#### TASK DIRECTIONS:
Locate all lines in the data below that hold "picture" and show them.
____ DATASET EXTRACT
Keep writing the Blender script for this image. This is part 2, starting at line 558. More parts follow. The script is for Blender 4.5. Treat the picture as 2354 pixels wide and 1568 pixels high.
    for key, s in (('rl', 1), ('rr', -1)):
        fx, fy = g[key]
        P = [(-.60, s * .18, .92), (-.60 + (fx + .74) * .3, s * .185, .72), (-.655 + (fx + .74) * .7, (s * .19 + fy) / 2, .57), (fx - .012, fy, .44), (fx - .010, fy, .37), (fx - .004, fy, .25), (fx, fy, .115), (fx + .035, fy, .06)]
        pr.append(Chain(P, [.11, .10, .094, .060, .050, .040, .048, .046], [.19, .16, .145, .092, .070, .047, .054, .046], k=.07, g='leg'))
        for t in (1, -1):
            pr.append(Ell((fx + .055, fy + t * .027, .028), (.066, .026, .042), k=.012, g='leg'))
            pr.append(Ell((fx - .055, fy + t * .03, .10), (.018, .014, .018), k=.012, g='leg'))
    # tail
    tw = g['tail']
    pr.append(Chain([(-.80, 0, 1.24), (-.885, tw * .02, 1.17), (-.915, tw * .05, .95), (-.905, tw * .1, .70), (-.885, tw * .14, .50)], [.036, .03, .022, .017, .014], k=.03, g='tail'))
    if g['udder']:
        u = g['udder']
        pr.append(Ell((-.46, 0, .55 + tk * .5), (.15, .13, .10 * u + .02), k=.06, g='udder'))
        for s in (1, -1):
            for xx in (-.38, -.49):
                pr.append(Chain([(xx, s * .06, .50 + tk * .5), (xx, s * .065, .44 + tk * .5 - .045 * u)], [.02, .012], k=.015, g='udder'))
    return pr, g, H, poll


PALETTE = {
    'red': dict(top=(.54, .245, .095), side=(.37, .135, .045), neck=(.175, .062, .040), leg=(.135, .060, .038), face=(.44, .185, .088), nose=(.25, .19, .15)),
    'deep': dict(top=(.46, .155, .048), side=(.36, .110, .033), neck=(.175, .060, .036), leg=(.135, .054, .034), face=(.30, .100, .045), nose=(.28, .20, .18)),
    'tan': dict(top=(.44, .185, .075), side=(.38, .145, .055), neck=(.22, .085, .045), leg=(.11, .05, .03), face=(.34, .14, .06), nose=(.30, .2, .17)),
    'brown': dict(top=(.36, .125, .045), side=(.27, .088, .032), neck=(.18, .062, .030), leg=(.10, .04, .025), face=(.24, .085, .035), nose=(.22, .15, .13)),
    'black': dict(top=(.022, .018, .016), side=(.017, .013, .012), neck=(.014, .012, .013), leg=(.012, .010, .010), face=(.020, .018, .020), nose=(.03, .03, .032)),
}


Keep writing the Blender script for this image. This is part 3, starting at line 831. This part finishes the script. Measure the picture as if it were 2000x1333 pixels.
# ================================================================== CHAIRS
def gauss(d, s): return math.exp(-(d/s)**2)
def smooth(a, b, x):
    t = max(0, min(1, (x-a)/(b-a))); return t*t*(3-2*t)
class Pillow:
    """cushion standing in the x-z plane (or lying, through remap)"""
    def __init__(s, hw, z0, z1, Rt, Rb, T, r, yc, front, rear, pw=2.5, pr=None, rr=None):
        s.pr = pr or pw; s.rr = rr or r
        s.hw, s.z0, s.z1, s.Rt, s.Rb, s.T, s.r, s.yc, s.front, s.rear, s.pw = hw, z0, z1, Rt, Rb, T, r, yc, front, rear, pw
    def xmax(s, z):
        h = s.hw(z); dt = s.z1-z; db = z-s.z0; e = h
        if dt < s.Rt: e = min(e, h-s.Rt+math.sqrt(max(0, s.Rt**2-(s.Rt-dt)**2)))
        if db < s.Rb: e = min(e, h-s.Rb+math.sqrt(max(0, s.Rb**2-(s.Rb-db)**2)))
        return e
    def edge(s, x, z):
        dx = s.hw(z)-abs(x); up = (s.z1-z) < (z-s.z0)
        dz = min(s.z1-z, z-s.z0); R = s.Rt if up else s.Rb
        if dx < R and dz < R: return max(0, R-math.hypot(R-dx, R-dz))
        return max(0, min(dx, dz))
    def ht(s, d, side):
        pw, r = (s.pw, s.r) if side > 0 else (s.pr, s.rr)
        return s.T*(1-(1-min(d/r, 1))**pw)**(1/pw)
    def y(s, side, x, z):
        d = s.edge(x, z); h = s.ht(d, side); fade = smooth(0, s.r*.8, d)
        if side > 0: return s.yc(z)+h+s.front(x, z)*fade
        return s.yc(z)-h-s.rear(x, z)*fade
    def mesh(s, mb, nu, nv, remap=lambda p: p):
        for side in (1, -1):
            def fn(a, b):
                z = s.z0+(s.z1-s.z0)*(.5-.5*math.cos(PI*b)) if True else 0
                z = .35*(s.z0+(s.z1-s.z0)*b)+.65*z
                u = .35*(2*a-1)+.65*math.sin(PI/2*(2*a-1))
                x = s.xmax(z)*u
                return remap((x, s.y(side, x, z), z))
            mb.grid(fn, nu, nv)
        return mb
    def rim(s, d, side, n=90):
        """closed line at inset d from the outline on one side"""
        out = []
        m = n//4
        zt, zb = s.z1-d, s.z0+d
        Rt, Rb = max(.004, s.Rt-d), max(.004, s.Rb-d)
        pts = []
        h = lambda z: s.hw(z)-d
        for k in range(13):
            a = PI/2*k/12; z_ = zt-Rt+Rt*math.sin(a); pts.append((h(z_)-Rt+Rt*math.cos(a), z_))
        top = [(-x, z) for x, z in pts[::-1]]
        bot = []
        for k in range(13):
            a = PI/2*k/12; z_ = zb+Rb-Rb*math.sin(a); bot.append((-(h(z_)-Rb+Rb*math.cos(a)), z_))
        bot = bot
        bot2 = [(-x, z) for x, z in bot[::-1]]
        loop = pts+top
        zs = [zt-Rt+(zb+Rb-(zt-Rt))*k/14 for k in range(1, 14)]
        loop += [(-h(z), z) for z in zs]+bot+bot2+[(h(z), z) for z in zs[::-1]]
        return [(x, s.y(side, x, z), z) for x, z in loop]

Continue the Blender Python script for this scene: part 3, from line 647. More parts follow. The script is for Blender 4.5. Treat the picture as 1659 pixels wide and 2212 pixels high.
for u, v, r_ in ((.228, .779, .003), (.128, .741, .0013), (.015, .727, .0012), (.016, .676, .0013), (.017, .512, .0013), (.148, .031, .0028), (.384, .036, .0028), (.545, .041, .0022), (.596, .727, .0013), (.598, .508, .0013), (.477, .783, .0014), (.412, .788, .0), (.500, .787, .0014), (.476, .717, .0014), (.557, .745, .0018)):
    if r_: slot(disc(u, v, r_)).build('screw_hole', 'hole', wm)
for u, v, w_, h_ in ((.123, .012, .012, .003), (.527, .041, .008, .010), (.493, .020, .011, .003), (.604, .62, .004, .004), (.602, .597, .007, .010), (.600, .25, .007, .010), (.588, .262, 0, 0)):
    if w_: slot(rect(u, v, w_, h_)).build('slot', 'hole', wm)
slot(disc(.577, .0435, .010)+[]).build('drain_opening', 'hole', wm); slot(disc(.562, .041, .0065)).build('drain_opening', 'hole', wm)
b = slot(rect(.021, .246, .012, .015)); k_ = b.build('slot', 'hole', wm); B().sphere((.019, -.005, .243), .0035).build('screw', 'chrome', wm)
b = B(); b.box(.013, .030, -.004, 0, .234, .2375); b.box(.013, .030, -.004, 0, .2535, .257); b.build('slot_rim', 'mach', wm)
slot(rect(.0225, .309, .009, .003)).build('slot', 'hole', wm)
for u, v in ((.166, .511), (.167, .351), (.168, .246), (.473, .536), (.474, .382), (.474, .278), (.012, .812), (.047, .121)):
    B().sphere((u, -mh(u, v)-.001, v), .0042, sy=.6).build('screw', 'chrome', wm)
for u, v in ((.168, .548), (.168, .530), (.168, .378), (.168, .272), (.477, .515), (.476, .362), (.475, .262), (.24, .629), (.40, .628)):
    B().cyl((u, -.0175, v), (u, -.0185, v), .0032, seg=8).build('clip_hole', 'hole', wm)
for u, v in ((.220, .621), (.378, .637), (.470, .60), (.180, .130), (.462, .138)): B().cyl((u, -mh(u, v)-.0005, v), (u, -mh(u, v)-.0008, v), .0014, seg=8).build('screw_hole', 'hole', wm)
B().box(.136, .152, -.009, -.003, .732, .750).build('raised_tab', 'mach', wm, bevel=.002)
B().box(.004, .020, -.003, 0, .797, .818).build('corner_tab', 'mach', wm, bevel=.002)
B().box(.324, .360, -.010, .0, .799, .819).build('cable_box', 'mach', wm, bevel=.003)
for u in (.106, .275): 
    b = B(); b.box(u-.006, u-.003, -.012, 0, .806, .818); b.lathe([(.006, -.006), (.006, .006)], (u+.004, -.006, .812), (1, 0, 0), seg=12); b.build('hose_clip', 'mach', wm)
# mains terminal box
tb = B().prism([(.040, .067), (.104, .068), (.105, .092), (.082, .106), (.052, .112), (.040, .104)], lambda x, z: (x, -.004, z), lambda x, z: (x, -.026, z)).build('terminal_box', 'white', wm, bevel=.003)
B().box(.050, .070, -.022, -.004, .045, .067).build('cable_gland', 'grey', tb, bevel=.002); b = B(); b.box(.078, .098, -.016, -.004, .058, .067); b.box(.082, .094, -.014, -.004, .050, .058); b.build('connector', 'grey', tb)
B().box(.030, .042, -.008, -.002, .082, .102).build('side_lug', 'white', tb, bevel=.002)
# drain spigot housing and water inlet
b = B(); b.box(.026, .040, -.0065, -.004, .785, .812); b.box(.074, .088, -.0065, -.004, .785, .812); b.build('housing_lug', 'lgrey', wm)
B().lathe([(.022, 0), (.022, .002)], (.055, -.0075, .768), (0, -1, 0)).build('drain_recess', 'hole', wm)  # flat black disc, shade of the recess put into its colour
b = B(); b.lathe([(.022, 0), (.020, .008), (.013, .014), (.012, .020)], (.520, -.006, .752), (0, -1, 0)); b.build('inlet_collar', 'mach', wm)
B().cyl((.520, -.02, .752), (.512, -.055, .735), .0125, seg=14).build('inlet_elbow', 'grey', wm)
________
#### RESPONSE:
Keep writing the Blender script for this image. This is part 2, starting at line 558. More parts follow. The script is for Blender 4.5. Treat the picture as 2354 pixels wide and 1568 pixels high.
Keep writing the Blender script for this image. This is part 3, starting at line 831. This part finishes the script. Measure the picture as if it were 2000x1333 pixels.
Continue the Blender Python script for this scene: part 3, from line 647. More parts follow. The script is for Blender 4.5. Treat the picture as 1659 pixels wide and 2212 pixels high.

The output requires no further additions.